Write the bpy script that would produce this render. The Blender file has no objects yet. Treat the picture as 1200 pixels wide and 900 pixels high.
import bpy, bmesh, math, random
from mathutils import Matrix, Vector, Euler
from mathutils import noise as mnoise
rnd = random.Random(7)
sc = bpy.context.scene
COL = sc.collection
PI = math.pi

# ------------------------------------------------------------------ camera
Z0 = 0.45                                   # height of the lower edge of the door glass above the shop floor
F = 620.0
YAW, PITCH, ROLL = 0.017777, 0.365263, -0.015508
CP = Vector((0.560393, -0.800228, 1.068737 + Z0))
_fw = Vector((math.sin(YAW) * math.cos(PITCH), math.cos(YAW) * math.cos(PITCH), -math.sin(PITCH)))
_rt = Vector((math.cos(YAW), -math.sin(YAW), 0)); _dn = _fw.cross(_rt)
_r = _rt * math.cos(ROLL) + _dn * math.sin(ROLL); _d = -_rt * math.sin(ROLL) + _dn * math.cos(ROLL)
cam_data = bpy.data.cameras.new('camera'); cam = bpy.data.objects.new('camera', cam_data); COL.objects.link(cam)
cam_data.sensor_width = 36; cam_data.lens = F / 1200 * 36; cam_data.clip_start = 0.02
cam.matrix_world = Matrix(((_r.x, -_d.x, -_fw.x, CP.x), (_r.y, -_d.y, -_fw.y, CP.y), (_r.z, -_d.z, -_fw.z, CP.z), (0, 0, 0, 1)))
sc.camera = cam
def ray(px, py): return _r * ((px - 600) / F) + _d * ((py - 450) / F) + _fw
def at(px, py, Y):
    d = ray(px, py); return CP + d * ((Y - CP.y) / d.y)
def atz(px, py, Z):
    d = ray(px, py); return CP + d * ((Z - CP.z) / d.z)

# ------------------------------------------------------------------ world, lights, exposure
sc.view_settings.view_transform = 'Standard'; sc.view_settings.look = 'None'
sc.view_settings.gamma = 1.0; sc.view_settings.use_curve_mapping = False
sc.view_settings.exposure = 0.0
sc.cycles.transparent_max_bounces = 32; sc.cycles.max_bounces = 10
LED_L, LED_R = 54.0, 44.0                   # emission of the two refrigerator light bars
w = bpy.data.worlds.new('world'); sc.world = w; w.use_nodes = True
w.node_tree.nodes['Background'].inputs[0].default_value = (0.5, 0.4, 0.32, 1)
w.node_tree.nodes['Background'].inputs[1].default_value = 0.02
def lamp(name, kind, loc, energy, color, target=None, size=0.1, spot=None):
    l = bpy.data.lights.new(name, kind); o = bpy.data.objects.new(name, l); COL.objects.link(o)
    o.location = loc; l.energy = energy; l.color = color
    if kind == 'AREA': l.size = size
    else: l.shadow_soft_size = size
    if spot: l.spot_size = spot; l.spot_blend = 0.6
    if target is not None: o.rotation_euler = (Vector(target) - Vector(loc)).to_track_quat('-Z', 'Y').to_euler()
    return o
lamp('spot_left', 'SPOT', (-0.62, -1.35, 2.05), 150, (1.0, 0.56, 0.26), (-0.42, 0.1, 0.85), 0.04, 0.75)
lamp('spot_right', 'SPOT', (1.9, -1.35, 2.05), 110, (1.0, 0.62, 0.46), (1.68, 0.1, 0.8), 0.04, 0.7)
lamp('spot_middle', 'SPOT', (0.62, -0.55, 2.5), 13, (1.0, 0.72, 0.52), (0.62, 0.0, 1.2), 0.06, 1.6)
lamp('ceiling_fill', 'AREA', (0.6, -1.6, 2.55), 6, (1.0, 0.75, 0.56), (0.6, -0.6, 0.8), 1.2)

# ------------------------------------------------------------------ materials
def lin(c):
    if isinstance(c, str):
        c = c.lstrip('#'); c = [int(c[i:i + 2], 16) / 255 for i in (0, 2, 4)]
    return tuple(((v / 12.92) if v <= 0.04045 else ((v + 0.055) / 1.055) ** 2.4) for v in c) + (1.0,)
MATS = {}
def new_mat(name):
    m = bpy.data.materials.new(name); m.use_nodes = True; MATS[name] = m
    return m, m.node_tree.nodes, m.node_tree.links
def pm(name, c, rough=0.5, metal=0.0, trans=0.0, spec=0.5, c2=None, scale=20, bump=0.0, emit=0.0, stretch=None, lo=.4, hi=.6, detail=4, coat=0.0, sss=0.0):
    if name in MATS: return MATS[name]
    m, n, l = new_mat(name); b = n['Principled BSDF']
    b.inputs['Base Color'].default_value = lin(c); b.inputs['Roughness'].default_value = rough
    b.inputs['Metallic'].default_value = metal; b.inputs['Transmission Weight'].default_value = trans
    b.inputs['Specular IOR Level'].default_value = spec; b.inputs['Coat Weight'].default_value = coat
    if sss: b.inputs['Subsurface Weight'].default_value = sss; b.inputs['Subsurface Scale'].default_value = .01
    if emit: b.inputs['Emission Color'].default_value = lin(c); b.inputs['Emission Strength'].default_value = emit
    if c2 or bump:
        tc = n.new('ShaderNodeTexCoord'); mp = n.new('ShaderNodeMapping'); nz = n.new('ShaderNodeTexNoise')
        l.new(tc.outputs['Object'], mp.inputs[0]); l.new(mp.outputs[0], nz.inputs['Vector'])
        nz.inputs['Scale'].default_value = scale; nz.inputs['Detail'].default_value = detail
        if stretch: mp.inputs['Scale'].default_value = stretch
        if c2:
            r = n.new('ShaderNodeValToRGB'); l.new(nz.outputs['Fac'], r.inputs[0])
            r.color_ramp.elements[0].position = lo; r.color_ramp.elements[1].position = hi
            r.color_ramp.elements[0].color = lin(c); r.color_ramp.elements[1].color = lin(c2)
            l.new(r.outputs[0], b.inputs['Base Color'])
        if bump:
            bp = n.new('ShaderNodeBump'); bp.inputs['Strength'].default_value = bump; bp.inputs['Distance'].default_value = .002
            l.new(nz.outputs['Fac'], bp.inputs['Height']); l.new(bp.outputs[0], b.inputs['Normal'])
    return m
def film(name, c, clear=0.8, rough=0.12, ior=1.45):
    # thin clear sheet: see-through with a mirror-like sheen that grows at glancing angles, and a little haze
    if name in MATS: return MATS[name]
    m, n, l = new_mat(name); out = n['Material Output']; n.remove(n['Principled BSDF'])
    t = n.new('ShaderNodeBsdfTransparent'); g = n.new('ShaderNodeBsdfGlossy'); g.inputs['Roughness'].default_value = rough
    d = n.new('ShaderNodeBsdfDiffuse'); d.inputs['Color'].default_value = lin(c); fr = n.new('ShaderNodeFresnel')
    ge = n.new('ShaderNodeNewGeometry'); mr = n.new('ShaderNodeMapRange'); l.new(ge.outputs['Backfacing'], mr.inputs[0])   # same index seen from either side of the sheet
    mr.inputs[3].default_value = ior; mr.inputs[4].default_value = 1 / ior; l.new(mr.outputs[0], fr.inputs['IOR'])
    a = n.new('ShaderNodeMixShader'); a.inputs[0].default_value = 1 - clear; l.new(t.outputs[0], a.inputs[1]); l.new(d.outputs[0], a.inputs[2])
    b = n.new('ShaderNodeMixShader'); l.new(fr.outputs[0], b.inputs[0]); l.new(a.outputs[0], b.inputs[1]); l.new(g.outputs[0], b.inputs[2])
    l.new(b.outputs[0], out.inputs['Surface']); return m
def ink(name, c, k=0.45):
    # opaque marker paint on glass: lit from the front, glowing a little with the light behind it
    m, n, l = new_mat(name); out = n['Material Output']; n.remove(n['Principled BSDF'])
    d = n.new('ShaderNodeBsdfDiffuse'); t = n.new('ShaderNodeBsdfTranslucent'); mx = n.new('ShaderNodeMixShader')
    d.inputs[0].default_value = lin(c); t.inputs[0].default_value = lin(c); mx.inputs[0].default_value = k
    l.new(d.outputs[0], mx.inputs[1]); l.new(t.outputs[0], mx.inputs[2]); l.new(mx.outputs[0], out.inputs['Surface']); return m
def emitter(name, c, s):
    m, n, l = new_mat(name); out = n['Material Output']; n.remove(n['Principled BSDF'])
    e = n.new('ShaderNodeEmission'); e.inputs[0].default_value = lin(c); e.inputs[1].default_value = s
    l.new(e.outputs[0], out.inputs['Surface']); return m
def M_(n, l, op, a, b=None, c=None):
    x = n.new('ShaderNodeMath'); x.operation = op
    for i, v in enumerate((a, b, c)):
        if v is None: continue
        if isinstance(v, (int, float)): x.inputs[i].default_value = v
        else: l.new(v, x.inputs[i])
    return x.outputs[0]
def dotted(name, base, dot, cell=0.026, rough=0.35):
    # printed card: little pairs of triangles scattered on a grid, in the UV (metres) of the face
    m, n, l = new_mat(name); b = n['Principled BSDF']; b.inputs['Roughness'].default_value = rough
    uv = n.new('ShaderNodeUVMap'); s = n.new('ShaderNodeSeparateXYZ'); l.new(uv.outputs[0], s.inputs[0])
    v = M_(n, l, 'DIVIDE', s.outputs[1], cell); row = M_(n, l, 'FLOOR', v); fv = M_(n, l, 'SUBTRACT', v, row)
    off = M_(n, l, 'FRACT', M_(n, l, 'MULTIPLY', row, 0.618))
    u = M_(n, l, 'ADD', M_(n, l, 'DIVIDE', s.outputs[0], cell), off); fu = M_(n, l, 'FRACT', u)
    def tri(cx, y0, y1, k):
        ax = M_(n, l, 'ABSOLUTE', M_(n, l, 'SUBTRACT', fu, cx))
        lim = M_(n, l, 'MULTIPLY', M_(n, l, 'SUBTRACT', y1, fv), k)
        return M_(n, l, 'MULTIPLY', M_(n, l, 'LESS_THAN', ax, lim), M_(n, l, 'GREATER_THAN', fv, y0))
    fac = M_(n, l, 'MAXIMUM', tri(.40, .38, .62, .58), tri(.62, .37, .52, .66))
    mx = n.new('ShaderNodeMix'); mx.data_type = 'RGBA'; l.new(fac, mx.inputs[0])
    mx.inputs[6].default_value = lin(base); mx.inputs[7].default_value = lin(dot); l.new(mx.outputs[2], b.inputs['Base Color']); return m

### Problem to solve
Output exactly the leading lines of the data, up to and including the line marked by "d = ray(px, py); return CP + d * ((Z".

### Finished exercise
Write the bpy script that would produce this render. The Blender file has no objects yet. Treat the picture as 1200 pixels wide and 900 pixels high.
import bpy, bmesh, math, random
from mathutils import Matrix, Vector, Euler
from mathutils import noise as mnoise
rnd = random.Random(7)
sc = bpy.context.scene
COL = sc.collection
PI = math.pi

# ------------------------------------------------------------------ camera
Z0 = 0.45                                   # height of the lower edge of the door glass above the shop floor
F = 620.0
YAW, PITCH, ROLL = 0.017777, 0.365263, -0.015508
CP = Vector((0.560393, -0.800228, 1.068737 + Z0))
_fw = Vector((math.sin(YAW) * math.cos(PITCH), math.cos(YAW) * math.cos(PITCH), -math.sin(PITCH)))
_rt = Vector((math.cos(YAW), -math.sin(YAW), 0)); _dn = _fw.cross(_rt)
_r = _rt * math.cos(ROLL) + _dn * math.sin(ROLL); _d = -_rt * math.sin(ROLL) + _dn * math.cos(ROLL)
cam_data = bpy.data.cameras.new('camera'); cam = bpy.data.objects.new('camera', cam_data); COL.objects.link(cam)
cam_data.sensor_width = 36; cam_data.lens = F / 1200 * 36; cam_data.clip_start = 0.02
cam.matrix_world = Matrix(((_r.x, -_d.x, -_fw.x, CP.x), (_r.y, -_d.y, -_fw.y, CP.y), (_r.z, -_d.z, -_fw.z, CP.z), (0, 0, 0, 1)))
sc.camera = cam
def ray(px, py): return _r * ((px - 600) / F) + _d * ((py - 450) / F) + _fw
def at(px, py, Y):
    d = ray(px, py); return CP + d * ((Y - CP.y) / d.y)
def atz(px, py, Z):
    d = ray(px, py); return CP + d * ((Z - CP.z) / d.z)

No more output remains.